By modifying the original Redis component, we can greatly reduce the memory overhead of stored data.
The solution of using SSD+ memory can ultimately solve the cost issue of storing counting data. This approach is suitable for scenarios with obvious hot and cold data, and you need to consider how to swap data in and out of memory when using it.
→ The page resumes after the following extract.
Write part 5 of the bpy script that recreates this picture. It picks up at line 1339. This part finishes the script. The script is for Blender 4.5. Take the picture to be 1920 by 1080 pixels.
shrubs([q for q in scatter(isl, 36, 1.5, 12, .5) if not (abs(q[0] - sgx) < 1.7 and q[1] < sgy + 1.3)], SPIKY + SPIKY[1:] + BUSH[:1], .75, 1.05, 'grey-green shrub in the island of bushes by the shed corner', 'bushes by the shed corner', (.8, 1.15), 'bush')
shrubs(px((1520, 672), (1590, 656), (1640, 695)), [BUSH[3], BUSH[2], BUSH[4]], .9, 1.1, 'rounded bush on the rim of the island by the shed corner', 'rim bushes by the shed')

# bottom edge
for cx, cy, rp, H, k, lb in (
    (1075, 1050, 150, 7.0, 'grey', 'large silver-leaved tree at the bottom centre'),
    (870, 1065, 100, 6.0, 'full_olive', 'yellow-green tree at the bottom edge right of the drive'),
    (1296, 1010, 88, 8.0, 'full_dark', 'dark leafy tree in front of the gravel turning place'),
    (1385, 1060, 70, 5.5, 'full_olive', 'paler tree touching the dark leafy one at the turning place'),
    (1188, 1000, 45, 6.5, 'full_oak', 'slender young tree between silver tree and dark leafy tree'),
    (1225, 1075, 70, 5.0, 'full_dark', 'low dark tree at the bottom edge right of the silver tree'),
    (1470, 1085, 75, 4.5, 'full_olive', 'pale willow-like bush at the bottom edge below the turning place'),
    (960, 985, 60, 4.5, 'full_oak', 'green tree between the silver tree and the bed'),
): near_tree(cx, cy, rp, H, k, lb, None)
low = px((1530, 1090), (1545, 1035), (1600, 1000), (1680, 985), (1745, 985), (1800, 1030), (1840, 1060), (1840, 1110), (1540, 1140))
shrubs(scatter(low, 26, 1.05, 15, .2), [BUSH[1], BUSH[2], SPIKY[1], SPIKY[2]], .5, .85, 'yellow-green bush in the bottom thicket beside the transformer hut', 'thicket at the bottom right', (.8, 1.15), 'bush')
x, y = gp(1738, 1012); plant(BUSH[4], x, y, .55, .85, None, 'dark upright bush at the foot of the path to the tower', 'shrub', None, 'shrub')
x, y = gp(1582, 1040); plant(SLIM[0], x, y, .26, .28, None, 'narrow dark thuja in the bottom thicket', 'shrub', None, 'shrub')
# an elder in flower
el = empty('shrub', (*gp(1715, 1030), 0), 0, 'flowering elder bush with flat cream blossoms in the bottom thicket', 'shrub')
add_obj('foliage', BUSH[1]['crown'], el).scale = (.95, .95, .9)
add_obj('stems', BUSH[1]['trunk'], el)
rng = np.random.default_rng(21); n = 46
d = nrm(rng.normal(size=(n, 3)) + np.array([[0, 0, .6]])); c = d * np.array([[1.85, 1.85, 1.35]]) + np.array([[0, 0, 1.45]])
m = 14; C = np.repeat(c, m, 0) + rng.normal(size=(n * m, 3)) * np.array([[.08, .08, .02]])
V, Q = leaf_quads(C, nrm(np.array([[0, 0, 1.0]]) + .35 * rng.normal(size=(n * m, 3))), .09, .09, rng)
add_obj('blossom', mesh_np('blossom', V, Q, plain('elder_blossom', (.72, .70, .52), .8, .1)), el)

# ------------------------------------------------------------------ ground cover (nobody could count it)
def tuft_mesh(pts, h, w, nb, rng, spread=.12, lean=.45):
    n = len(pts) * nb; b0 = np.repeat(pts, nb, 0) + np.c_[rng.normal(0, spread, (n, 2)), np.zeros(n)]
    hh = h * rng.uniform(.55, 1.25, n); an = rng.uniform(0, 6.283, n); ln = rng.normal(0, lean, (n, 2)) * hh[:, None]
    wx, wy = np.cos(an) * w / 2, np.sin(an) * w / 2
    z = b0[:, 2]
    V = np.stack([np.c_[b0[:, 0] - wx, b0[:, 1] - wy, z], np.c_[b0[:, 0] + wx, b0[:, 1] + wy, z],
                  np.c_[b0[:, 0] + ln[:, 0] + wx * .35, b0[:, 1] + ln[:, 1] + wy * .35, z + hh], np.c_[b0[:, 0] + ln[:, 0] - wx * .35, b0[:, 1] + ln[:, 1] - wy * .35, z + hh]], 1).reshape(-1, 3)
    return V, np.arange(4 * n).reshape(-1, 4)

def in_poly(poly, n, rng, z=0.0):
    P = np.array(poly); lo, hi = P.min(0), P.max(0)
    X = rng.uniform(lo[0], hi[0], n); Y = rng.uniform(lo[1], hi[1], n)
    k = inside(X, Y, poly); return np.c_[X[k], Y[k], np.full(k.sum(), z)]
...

In fact, with the development of internet technology, more and more business scenarios require using hundreds of gigabytes or even hundreds of terabytes of memory resources to store business data. However, there is not as much demand for performance or latency. If we were to use all memory to store data, it would undoubtedly lead to significant cost wastage. Therefore, in the industry, there are some open-source components that also support using SSDs instead of memory to store cold data, such as Pika and SSDB. I recommend that you take a look at their implementation principles so that you can use them when needed in your project. In addition, a similar approach is also adopted in Weibo’s counting service. If your business also needs to use a large amount of memory to store data with obvious hotspots, you may consider using a similar approach.